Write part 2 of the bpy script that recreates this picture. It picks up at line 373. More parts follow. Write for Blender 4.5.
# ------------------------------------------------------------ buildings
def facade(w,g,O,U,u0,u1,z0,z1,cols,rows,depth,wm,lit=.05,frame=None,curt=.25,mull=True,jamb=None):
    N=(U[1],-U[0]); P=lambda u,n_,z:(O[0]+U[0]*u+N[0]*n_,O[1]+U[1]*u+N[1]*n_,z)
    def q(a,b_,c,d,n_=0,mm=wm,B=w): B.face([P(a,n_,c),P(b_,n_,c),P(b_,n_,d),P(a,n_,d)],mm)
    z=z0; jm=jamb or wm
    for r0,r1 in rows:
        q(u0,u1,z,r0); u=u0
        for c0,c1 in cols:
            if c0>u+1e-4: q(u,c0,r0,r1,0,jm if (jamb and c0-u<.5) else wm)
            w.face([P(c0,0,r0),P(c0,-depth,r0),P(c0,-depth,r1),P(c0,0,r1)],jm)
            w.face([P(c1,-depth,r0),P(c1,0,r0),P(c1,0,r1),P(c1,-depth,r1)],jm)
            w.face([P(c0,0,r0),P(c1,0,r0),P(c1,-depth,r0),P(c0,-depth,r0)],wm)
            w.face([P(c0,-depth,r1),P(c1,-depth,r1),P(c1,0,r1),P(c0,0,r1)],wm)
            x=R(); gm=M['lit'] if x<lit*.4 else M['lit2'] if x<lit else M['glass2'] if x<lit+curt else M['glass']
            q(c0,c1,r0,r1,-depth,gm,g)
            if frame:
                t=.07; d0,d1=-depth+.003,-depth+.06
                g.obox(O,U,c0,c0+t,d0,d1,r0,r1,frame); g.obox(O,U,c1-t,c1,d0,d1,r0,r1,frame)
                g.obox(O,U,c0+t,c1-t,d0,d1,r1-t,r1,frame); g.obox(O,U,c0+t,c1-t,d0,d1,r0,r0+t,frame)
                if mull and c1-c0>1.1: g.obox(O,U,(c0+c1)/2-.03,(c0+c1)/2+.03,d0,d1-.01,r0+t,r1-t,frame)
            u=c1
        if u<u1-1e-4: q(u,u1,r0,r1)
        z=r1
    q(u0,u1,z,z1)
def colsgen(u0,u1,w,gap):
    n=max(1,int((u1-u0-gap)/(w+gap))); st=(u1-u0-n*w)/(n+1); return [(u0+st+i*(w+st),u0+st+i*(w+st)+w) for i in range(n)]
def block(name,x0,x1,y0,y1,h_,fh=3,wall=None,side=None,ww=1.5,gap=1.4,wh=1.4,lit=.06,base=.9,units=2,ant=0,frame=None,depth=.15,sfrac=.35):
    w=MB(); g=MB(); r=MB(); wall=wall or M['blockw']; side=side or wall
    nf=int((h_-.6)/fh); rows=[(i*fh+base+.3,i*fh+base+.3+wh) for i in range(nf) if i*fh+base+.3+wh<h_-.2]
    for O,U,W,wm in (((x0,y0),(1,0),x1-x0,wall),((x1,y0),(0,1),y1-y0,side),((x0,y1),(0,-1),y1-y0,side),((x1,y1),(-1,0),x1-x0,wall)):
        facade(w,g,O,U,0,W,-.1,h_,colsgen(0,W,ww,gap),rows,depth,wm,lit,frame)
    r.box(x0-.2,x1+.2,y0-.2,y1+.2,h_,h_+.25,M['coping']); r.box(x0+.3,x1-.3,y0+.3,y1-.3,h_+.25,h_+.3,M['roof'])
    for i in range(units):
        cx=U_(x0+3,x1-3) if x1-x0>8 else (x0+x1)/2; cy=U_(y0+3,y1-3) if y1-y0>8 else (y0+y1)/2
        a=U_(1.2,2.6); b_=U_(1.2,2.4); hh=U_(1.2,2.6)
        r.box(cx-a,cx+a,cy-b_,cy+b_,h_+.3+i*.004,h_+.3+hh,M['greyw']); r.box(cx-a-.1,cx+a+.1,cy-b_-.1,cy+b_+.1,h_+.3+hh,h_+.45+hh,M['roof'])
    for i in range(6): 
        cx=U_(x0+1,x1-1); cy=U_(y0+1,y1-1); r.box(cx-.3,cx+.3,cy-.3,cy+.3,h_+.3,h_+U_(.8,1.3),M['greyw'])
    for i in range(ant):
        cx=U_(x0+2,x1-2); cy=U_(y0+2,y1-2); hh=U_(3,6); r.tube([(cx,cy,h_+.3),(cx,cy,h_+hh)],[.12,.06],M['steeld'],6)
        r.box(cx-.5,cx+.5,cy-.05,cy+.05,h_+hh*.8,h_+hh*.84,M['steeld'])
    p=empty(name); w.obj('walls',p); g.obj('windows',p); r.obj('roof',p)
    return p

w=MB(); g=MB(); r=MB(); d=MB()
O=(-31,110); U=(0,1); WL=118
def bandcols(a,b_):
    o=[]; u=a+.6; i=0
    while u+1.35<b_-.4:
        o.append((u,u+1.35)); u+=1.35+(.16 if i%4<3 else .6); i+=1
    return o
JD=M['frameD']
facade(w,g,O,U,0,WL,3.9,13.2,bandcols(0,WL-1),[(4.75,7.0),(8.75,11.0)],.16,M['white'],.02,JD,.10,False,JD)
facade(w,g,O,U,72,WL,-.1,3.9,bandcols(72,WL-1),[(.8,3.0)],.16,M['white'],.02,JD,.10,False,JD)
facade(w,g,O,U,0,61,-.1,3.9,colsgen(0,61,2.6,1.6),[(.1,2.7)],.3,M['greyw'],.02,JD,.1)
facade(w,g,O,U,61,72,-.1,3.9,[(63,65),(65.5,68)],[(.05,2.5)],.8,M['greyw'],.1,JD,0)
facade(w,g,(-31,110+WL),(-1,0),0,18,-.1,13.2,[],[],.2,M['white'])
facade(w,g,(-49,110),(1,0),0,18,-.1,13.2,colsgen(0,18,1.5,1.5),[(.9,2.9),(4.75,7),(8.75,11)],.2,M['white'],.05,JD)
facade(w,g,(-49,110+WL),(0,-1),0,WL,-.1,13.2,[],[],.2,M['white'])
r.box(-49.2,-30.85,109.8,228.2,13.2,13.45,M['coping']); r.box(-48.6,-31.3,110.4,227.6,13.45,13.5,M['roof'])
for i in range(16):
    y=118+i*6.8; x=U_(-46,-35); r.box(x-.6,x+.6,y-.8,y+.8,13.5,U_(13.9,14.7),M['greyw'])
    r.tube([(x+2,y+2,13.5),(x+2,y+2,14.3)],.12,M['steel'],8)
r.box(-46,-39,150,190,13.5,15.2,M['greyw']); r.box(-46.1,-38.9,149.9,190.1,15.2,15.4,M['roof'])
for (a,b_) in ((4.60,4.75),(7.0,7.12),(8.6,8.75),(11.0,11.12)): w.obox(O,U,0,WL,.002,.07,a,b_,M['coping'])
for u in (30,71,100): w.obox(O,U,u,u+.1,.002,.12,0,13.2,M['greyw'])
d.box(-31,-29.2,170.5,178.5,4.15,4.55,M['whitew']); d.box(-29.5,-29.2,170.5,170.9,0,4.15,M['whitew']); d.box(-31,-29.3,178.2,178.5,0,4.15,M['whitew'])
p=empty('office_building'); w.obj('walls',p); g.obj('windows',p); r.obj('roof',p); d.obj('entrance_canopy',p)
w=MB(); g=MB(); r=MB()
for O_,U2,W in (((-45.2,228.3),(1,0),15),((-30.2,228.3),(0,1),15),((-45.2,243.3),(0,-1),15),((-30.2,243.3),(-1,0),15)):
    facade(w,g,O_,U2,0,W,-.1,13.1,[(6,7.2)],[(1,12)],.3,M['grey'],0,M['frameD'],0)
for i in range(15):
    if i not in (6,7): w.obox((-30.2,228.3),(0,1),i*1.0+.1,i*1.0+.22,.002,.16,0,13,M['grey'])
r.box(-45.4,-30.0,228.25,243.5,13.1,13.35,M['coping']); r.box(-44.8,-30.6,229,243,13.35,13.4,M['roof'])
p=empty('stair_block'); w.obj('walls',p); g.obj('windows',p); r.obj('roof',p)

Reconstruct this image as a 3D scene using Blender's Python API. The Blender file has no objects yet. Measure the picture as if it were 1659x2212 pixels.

__Directive__. In the records above, locate the lines holding the word "Blender". Copy each of them.

__Task answer__.
Write part 2 of the bpy script that recreates this picture. It picks up at line 373. More parts follow. Write for Blender 4.5.
Reconstruct this image as a 3D scene using Blender's Python API. The Blender file has no objects yet. Measure the picture as if it were 1659x2212 pixels.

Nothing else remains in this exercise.